Gandolfi: “A arquitetura, se não tiver um bom começo, vira o lixo que está por aí.” (Foto: Walter Thoms)

“Tem outros arquitetos que o pessoal endeusa e que, às vezes, não têm 20% do que ele tem”, diz Ricardo Pereira, que foi aluno de Gandolfi na UFPR no fim dos anos 1960 e seu colega como professor de arquitetura na PUCPR. “É um profissional que tem o ferramental completo de um bom arquiteto — um talento fora do comum para desenhar, uma imaginação fertilissima para criar edificações e uma grande sensibilidade artística”, explica. “Ele é o próprio arquiteto artista. Não é um businessman ou marqueteiro, como 90% dos que você vê hoje em dia.”Beto — filho de Gandolfi e também arquiteto — diz algo parecido sobre o caráter idealista do pai. “Ele nunca pensou muito em remuneração. Os caras só pensavam em botar os projetos para a frente”, avalia.

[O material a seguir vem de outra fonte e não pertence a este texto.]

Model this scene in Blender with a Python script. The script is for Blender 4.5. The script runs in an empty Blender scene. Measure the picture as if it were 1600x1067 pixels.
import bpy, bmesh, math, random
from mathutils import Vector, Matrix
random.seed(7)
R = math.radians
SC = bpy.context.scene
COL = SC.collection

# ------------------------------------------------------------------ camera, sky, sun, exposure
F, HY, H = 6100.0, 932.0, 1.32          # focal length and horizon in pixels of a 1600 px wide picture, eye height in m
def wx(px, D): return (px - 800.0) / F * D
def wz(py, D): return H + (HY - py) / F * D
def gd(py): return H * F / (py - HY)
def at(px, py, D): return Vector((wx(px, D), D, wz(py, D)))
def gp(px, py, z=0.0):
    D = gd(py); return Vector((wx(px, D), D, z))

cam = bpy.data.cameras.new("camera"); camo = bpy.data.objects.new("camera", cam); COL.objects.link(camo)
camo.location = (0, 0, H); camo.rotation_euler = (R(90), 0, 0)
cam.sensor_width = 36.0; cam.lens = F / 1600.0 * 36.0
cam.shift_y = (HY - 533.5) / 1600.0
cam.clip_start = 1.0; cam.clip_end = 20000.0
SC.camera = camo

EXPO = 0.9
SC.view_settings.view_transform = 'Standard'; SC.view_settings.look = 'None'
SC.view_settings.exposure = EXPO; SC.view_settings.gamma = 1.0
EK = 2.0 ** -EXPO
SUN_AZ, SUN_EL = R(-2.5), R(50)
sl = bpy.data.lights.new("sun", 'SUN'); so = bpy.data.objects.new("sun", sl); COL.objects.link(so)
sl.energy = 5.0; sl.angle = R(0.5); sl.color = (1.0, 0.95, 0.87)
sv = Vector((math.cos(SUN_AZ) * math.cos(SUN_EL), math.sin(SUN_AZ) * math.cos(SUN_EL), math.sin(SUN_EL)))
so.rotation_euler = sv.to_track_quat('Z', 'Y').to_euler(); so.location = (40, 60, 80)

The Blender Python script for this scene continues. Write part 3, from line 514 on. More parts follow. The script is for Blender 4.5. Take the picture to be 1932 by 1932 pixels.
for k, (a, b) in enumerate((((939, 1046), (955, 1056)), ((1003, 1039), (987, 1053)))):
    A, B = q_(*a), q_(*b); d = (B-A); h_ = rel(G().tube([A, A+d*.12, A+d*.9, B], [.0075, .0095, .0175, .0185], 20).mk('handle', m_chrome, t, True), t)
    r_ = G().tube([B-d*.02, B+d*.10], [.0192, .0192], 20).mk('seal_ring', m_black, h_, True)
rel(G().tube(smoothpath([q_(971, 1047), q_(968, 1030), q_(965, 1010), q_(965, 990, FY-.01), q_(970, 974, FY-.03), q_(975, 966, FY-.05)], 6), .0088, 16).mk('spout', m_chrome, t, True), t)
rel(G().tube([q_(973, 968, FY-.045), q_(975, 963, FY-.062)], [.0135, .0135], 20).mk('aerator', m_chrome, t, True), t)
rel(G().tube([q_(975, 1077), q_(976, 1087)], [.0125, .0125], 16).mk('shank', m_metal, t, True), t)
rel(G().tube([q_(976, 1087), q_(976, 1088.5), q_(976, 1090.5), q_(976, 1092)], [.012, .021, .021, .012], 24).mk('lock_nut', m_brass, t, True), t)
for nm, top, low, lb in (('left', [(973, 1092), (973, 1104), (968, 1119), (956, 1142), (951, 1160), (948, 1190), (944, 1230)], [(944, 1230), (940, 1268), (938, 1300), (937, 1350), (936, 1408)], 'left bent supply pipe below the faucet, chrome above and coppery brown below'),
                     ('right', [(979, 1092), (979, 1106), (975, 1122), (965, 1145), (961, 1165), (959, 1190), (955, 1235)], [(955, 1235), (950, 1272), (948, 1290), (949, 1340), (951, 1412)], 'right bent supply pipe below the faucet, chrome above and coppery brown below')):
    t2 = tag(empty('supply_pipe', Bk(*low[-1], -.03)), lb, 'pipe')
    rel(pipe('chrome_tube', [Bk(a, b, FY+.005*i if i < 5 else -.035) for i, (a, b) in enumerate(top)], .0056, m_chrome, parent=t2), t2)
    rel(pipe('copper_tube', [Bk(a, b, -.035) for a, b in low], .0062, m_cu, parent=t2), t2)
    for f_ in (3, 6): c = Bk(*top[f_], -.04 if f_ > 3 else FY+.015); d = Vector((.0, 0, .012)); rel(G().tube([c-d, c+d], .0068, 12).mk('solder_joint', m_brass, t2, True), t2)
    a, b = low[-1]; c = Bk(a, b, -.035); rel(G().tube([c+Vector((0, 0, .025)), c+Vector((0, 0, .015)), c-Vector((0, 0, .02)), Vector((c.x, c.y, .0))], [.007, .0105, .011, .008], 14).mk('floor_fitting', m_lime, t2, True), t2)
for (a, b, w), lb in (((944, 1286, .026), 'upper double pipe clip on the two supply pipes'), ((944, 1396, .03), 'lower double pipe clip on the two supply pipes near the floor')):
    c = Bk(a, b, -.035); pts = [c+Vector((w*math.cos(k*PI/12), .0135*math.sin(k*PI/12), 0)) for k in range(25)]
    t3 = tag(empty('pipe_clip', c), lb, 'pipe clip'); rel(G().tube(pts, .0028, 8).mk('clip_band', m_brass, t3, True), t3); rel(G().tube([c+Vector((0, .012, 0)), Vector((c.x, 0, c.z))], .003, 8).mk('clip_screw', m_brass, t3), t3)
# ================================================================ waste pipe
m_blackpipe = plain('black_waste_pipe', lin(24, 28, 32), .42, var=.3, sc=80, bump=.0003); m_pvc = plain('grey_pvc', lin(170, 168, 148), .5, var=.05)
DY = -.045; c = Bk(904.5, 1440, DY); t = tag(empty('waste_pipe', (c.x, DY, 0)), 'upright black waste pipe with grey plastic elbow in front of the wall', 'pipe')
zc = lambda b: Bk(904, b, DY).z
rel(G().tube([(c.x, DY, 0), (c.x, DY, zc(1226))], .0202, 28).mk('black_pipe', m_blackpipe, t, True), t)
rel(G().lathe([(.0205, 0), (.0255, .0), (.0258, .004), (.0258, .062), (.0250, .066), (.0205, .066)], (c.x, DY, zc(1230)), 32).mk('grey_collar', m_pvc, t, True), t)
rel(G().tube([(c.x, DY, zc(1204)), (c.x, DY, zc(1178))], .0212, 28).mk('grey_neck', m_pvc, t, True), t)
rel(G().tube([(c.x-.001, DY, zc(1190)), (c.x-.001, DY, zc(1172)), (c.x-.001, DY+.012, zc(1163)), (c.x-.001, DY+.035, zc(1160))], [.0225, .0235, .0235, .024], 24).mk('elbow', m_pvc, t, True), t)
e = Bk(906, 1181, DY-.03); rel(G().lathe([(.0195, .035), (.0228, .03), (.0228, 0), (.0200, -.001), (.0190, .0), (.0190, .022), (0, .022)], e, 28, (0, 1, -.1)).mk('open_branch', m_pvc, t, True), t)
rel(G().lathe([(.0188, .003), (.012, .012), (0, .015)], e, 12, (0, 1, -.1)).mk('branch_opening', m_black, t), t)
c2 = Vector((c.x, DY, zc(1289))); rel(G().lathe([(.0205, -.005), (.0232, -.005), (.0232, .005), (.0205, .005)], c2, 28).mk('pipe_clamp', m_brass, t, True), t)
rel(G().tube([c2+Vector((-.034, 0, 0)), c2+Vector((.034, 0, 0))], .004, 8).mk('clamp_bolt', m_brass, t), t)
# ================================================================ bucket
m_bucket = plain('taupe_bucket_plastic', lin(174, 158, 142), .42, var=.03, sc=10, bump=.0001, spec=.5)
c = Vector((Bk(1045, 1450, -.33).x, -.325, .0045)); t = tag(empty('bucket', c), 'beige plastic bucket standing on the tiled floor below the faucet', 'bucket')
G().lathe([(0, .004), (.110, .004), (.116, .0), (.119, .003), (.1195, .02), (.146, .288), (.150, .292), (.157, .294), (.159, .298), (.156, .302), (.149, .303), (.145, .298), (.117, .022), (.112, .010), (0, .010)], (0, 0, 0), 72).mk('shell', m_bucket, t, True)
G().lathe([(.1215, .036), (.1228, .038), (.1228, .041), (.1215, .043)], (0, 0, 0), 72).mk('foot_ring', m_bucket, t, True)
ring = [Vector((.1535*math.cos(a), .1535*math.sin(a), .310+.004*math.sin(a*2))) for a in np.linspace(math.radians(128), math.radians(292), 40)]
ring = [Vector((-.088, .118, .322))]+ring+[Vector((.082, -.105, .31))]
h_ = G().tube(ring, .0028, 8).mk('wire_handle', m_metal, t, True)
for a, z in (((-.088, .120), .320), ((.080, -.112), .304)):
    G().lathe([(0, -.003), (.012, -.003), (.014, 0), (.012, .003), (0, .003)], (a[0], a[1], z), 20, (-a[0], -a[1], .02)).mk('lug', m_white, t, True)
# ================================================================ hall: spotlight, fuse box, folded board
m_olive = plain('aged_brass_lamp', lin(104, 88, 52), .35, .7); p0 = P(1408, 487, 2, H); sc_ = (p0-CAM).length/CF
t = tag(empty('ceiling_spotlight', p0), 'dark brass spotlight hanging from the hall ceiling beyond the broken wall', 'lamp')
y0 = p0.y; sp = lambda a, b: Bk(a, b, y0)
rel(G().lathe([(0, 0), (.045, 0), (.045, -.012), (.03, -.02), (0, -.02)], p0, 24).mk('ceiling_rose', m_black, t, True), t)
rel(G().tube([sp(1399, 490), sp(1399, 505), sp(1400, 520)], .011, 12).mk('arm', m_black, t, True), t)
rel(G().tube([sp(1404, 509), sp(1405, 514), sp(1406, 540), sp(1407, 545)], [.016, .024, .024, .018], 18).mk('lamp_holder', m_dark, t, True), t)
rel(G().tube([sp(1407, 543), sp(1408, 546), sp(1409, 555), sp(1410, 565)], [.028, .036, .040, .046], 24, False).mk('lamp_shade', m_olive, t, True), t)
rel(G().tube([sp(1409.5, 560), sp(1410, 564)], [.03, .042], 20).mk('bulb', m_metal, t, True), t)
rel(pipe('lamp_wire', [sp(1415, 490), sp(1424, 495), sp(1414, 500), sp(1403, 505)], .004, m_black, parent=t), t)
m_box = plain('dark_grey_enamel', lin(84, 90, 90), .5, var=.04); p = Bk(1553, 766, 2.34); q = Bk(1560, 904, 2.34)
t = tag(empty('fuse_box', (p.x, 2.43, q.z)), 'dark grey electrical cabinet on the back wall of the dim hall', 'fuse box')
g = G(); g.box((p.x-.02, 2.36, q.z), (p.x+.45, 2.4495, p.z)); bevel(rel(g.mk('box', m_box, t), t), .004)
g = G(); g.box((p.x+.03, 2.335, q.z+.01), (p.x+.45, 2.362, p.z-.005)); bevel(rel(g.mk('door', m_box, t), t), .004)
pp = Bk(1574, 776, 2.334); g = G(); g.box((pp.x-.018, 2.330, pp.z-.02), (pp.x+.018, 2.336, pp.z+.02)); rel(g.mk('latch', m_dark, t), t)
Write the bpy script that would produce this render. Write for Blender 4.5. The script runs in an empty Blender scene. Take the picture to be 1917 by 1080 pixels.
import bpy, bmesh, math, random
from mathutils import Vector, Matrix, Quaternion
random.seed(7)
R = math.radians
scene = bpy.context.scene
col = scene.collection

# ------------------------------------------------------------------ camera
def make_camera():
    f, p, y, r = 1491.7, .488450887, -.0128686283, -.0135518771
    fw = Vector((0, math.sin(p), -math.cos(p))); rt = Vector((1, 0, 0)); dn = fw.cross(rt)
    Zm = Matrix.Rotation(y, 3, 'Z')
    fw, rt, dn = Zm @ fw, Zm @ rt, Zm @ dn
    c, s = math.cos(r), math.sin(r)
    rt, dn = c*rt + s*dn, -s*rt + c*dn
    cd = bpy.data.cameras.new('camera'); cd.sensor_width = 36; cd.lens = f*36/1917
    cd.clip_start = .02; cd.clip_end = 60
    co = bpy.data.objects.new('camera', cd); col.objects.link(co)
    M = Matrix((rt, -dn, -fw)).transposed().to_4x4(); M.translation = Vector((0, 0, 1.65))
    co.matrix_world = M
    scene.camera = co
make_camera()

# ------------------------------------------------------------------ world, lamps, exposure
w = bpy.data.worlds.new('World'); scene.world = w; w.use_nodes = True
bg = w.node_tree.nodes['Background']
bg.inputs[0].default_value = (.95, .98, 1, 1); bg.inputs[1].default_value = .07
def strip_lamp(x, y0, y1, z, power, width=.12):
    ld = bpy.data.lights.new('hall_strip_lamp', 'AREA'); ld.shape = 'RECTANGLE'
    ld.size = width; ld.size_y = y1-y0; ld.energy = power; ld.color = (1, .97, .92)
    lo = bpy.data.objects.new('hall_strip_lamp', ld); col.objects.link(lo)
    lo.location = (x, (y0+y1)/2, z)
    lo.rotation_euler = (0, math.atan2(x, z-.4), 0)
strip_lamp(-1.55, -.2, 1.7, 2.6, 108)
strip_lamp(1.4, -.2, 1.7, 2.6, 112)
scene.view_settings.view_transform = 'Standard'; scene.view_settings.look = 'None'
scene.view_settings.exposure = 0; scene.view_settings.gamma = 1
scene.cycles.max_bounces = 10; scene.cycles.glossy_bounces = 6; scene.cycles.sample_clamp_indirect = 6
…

Gandolfi faz piada com a suposta falta de tino para os negócios e diz que sua chance de ficar rico foi perdida quando Luiz Forte Netto o trouxe para Curitiba. “Hoje, eu não seria professor, seria arquiteto do Itaú. Estaria tomando Glenfiddich ao invés da minha pinguinha”, brinca. “Mas não tenho jeito para isso.” Apesar de se envolver apenas eventualmente com novos projetos, Gandolfi diz que ainda quer ganhar um concurso importante com alguma nova grande ideia. “Não sei o que vai acontecer amanhã”, diz. “A vida sempre foi assim. A gente vai levando.”